━━ Supplied data

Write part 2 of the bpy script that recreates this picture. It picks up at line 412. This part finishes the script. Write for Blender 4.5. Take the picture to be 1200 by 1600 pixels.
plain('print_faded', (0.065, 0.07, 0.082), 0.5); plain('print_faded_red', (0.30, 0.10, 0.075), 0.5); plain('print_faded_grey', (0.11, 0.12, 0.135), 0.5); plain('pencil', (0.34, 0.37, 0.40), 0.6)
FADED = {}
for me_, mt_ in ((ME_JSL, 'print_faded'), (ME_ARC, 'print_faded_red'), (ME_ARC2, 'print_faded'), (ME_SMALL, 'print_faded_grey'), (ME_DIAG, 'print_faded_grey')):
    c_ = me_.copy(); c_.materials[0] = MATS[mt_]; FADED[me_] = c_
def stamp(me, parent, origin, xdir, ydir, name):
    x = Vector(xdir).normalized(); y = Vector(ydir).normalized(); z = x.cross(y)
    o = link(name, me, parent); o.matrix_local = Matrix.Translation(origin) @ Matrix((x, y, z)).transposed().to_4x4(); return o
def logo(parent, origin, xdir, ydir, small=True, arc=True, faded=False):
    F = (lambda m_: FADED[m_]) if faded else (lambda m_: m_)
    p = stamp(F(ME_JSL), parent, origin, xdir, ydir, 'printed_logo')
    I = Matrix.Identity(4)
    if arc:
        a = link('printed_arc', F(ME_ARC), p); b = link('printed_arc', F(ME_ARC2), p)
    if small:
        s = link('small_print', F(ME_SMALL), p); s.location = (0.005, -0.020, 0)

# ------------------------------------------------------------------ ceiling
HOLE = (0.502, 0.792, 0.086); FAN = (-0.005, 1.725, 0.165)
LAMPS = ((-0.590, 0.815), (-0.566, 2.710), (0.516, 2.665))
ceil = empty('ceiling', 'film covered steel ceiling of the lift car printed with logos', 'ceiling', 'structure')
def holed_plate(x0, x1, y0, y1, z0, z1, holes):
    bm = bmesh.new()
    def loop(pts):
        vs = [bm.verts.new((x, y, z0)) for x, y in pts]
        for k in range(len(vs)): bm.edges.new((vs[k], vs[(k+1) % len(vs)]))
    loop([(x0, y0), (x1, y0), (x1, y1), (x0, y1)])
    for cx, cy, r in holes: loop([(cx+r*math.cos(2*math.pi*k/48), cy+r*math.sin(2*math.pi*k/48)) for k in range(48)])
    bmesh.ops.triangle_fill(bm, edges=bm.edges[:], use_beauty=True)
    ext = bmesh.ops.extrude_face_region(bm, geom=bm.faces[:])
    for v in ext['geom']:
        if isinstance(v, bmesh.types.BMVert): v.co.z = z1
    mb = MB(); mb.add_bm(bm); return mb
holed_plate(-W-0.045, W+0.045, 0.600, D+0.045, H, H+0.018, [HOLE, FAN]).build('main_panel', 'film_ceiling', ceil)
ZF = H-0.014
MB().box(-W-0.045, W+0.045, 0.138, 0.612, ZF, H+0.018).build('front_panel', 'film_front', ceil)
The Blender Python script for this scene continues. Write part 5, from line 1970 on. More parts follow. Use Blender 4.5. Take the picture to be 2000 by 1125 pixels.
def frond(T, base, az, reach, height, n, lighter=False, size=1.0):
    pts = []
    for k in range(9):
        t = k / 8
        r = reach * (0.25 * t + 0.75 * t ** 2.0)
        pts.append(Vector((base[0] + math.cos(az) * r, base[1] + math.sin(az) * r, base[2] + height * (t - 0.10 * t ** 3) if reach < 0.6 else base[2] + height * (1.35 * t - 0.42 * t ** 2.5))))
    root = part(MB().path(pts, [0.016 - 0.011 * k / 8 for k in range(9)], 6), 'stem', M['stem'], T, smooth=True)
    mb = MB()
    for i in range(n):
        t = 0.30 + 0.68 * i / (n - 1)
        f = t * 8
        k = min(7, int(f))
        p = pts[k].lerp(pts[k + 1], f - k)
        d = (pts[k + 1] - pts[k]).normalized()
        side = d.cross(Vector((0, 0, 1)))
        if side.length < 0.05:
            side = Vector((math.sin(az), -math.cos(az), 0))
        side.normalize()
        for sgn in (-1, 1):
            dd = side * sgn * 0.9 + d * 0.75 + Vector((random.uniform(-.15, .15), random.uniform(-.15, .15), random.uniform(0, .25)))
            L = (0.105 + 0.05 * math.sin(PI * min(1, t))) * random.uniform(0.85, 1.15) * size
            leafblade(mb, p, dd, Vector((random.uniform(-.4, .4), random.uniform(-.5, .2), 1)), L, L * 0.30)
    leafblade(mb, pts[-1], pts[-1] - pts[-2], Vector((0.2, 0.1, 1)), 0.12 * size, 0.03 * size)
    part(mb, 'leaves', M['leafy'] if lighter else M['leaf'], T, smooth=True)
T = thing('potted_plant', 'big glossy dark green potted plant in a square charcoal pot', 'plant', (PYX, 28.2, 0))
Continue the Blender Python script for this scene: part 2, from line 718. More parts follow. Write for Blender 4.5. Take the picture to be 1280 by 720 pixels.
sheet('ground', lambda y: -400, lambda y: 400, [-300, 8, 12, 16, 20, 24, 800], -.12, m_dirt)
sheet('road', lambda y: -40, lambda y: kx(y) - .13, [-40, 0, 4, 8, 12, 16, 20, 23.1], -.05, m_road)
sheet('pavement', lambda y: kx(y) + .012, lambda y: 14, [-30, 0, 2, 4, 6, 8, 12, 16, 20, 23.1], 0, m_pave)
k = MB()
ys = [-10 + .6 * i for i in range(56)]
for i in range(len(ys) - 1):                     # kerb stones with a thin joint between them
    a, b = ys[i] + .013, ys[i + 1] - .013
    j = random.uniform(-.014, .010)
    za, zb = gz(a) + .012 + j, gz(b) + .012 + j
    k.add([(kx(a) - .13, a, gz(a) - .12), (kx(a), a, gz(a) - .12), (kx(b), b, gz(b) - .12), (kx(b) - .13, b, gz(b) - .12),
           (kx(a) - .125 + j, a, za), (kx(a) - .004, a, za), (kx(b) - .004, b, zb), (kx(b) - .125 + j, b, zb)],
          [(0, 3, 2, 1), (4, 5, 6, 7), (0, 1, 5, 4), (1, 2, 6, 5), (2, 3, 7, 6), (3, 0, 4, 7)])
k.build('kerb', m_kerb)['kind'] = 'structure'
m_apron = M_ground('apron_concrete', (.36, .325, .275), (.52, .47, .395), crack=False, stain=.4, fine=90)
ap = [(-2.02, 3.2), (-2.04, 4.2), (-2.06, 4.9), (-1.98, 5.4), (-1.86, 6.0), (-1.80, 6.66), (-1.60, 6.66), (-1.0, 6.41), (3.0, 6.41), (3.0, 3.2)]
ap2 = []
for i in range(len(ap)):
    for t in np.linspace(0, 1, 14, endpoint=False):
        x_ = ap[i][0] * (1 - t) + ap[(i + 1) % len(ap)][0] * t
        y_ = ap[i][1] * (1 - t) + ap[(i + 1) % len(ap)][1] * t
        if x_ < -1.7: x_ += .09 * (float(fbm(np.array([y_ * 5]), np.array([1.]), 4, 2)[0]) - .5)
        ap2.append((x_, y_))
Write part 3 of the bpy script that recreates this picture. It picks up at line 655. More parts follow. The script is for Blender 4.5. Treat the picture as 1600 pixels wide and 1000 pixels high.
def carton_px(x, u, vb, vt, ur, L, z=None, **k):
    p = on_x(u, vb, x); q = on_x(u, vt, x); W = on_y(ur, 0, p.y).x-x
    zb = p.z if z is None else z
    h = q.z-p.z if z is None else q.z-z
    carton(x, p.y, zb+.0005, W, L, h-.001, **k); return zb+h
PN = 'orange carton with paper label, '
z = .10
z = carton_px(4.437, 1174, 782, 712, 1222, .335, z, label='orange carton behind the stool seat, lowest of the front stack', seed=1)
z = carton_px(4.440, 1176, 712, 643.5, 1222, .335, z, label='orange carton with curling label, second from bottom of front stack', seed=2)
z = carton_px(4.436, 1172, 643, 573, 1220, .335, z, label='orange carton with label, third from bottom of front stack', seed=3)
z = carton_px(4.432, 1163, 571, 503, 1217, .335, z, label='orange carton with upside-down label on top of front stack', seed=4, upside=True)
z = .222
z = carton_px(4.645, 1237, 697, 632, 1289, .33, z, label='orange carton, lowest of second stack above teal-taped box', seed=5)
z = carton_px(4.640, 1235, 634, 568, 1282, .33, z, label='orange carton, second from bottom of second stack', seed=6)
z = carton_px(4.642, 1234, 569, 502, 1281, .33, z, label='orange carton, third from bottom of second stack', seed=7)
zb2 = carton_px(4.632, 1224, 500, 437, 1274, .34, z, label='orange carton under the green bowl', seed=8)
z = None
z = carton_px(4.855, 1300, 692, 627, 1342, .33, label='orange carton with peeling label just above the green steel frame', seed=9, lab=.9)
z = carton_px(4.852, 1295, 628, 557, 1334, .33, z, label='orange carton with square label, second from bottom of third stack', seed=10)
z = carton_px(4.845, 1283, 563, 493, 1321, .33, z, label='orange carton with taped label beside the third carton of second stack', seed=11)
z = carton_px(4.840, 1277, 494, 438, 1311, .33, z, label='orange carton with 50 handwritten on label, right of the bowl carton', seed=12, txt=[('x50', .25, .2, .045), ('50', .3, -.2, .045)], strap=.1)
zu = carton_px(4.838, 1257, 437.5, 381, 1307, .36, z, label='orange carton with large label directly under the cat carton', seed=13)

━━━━

#### [Given exercise]
In the data above, find the line that contains "FAN]).build('main_panel', 'film_ceiling', ceil)" and the line that contains "H+0.018).build('front_panel', 'film_front', ceil)". Repeat exactly those lines and every line between them, and only those.

#### [Solution for this exercise]
holed_plate(-W-0.045, W+0.045, 0.600, D+0.045, H, H+0.018, [HOLE, FAN]).build('main_panel', 'film_ceiling', ceil)
ZF = H-0.014
MB().box(-W-0.045, W+0.045, 0.138, 0.612, ZF, H+0.018).build('front_panel', 'film_front', ceil)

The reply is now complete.